Stated goal
Copy the lines below as they are; omit the images they contain.

Source material
□ □ □ □ □
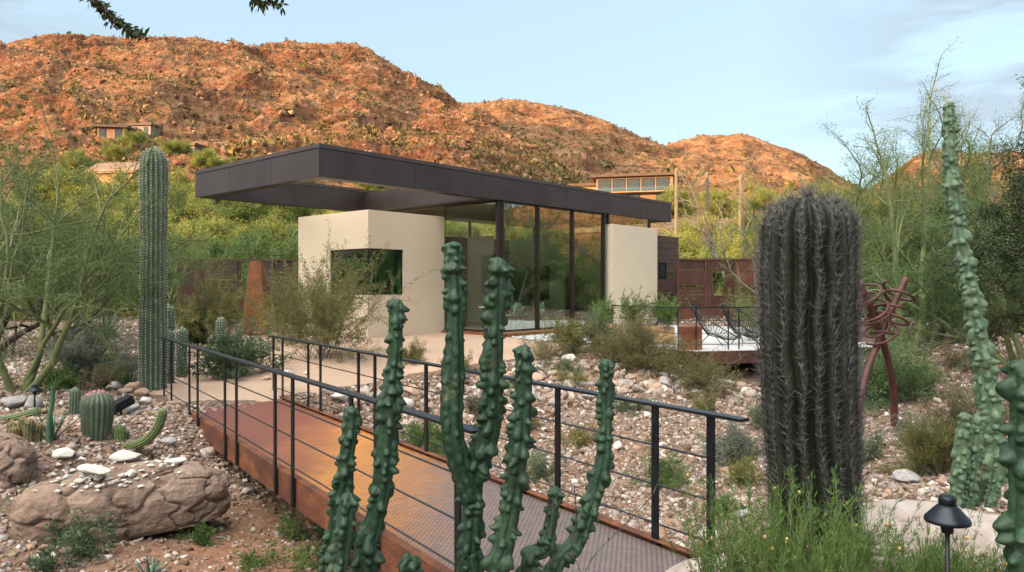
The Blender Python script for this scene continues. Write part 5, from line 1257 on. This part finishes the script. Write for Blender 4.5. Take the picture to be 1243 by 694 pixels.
# on the long boulder
def on_boulder(px, py):
    d = (W(px, py, 1)-Vector((0,0,CZ))); bpy.context.view_layer.update(); dg = bpy.context.evaluated_depsgraph_get()
    h = scene.ray_cast(dg, Vector((0,0,CZ)), d.normalized()); return h[1] if h[0] else W(px, py, 8)
rs = random.Random(6)
pts_q = [(108,577,.12),(118,580,.10),(97,585,.07),(88,572,.06),(82,580,.06),(100,575,.06),(126,590,.055),(133,582,.05),(140,586,.06),(150,578,.07),(160,576,.08),(172,572,.05),(147,590,.05),(112,590,.045),(92,592,.045),(76,590,.05),(70,584,.045),(66,577,.05),(78,572,.04),(105,592,.04),(118,596,.035),(157,586,.045),(166,582,.04),(176,578,.045),(183,566,.05),(190,560,.04),(196,566,.045),(203,558,.04),(210,565,.035),(178,562,.04),(186,575,.035)]
pts_q += [(rs.gauss(120,34), rs.gauss(583,8), rs.uniform(.02,.05)) for _ in range(44)]+[(rs.gauss(190,18), rs.gauss(563,6), rs.uniform(.02,.04)) for _ in range(16)]
for px, py, s in pts_q:
    s = s*.8
    h = on_boulder(px, py); stone(h+Vector((0,0,s*.25)), s*rs.uniform(.8,1.2), s*rs.uniform(.6,.9), s*rs.uniform(.45,.7), rs.randrange(6), m_q, 'small white quartz stone among the pale pieces strewn on the long boulder', 'quartz stones on the long boulder', rs.uniform(0, 6), rs.uniform(-.2,.2))
h = on_boulder(150, 562); stone(h+Vector((0,.05,.07)), .20, .12, .09, 2, m_q, 'largest rounded white stone with tan underside behind the long boulder', rz=.2)
h = on_boulder(112, 578); stone(h+Vector((0,.02,.06)), .21, .09, .06, 4, m_q, 'long pale wedge of quartz lying along the boulder top', rz=-.35)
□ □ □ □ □
Solution for this problem
The Blender Python script for this scene continues. Write part 5, from line 1257 on. This part finishes the script. Write for Blender 4.5. Take the picture to be 1243 by 694 pixels.
# on the long boulder
def on_boulder(px, py):
    d = (W(px, py, 1)-Vector((0,0,CZ))); bpy.context.view_layer.update(); dg = bpy.context.evaluated_depsgraph_get()
    h = scene.ray_cast(dg, Vector((0,0,CZ)), d.normalized()); return h[1] if h[0] else W(px, py, 8)
rs = random.Random(6)
pts_q = [(108,577,.12),(118,580,.10),(97,585,.07),(88,572,.06),(82,580,.06),(100,575,.06),(126,590,.055),(133,582,.05),(140,586,.06),(150,578,.07),(160,576,.08),(172,572,.05),(147,590,.05),(112,590,.045),(92,592,.045),(76,590,.05),(70,584,.045),(66,577,.05),(78,572,.04),(105,592,.04),(118,596,.035),(157,586,.045),(166,582,.04),(176,578,.045),(183,566,.05),(190,560,.04),(196,566,.045),(203,558,.04),(210,565,.035),(178,562,.04),(186,575,.035)]
pts_q += [(rs.gauss(120,34), rs.gauss(583,8), rs.uniform(.02,.05)) for _ in range(44)]+[(rs.gauss(190,18), rs.gauss(563,6), rs.uniform(.02,.04)) for _ in range(16)]
for px, py, s in pts_q:
    s = s*.8
    h = on_boulder(px, py); stone(h+Vector((0,0,s*.25)), s*rs.uniform(.8,1.2), s*rs.uniform(.6,.9), s*rs.uniform(.45,.7), rs.randrange(6), m_q, 'small white quartz stone among the pale pieces strewn on the long boulder', 'quartz stones on the long boulder', rs.uniform(0, 6), rs.uniform(-.2,.2))
h = on_boulder(150, 562); stone(h+Vector((0,.05,.07)), .20, .12, .09, 2, m_q, 'largest rounded white stone with tan underside behind the long boulder', rz=.2)
h = on_boulder(112, 578); stone(h+Vector((0,.02,.06)), .21, .09, .06, 4, m_q, 'long pale wedge of quartz lying along the boulder top', rz=-.35)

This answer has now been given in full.